Anthropogenic sources and environmentally relevant concentrations of heavy metals in surface water of a mining district in Ghana: a multivariate statistical approach.

The levels of heavy metals in surface water and their potential origin (natural and anthropogenic) were respectively determined and analysed for the Obuasi mining area in Ghana. Using Hawth's tool an extension in ArcGIS 9.2 software, a total of 48 water sample points in Obuasi and its environs were randomly selected for study. The magnitude of As, Cu, Mn, Fe, Pb, Hg, Zn and Cd in surface water from the sampling sites were measured by flame Atomic Absorption Spectrophotometry (AAS). Water quality parameters including conductivity, pH, total dissolved solids and turbidity were also evaluated. Principal component analysis and cluster analysis, coupled with correlation coefficient analysis, were used to identify possible sources of these heavy metals.

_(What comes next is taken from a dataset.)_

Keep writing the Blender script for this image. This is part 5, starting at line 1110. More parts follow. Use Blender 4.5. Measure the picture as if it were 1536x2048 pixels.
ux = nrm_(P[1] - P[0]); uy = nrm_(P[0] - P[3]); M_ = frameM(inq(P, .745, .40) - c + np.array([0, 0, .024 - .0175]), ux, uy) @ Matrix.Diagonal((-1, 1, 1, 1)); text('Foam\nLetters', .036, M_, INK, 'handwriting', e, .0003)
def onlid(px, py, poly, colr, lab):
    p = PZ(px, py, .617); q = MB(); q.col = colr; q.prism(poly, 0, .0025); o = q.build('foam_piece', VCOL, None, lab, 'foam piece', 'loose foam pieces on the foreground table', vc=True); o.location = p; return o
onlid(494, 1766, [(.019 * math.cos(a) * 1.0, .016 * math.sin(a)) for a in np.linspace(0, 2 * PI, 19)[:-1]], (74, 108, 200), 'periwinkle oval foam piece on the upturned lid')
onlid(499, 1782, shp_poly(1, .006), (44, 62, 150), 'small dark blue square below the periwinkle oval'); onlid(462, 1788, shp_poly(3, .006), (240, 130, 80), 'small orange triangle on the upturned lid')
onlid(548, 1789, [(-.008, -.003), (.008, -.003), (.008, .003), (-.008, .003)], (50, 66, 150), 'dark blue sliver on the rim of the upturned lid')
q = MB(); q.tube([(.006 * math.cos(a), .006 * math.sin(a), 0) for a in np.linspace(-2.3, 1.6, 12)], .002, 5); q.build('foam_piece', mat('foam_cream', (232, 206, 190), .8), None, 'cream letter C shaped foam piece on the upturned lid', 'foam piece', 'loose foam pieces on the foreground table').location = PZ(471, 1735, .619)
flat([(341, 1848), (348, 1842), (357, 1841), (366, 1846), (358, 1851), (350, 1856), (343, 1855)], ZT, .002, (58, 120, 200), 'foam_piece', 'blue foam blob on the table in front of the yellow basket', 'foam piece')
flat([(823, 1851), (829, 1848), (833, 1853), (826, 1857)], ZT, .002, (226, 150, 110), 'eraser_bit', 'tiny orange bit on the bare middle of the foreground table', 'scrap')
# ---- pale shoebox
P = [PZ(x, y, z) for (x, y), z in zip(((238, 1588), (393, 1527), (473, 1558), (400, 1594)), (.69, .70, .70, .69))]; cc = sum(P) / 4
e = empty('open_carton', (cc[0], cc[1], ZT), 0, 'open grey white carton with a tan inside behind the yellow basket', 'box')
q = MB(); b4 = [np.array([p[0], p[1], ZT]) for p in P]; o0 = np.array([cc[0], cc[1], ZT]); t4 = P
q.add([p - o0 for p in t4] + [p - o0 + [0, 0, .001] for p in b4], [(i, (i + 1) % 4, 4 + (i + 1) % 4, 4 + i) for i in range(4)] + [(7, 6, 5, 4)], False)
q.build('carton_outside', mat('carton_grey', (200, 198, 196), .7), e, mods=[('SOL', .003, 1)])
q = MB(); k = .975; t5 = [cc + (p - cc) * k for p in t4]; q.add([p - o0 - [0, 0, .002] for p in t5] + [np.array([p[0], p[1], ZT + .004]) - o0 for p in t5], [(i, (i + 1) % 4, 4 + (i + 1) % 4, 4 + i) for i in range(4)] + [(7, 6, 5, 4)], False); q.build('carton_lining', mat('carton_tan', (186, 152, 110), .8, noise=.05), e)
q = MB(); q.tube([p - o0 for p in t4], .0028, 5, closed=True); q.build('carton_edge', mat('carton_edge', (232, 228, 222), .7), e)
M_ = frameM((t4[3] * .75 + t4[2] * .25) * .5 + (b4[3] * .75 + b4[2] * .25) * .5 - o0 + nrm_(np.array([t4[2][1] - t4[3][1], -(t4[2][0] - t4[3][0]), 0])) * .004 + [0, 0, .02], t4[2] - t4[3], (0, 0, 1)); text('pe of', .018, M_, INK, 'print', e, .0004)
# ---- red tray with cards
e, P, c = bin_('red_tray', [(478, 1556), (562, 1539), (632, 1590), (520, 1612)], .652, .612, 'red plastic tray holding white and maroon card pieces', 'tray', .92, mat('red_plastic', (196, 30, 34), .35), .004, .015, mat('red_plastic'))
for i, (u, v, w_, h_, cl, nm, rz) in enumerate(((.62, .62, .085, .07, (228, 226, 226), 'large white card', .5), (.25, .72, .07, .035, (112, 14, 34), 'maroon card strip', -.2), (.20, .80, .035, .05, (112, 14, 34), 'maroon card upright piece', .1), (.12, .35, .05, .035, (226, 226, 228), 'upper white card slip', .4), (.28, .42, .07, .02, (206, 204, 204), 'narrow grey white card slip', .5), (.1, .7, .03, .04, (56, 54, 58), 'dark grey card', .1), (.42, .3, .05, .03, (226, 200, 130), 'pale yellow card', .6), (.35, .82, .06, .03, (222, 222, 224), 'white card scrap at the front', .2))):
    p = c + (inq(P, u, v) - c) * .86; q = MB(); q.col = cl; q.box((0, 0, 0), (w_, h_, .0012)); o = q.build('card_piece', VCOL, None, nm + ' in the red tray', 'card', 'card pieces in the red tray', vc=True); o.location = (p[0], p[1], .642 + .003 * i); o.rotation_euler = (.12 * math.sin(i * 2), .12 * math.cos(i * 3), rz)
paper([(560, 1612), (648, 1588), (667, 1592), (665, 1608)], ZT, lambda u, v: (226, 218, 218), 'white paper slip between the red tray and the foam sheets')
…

Pearson correlation coefficients among total metal concentrations and selected water properties showed a number of strong associations. The results indicate that apart from tap water, surface water in Obuasi has elevated heavy metal concentrations, especially Hg, Pb, As, Cu and Cd, which are above the Ghana Environmental Protection Agency (GEPA) and World Health Organisation (WHO) permissible levels; clearly demonstrating anthropogenic impact. The mean heavy metal concentrations in surface water divided by the corresponding background values of surface water in Obuasi decrease in the order of Cd > Cu > As > Pb > Hg > Zn > Mn > Fe. The results also showed that Cu, Mn, Cd and Fe are largely responsible for the variations in the data, explaining 72% of total variance; while Pb, As and Hg explain only 18.7% of total variance. Three main sources of these heavy metals were identified. As originates from nature (oxidation of sulphide minerals particularly arsenopyrite-FeAsS). Pb derives from water carrying drainage from towns and mine machinery maintenance yards. Cd, Zn, Fe and Mn mainly emanate from industry sources. Hg mainly originates from artisanal small-scale mining. It cannot be said that the difference in concentration of heavy metals might be attributed to difference in proximity to mining-related activities because this is inconsistent with the cluster analysis. Based on cluster analysis SN32, SN42 and SN43 all belong to group one and are spatially similar. But the maximum Cu concentration was found in SN32 while the minimum Cu concentration was found in SN42 and SN43.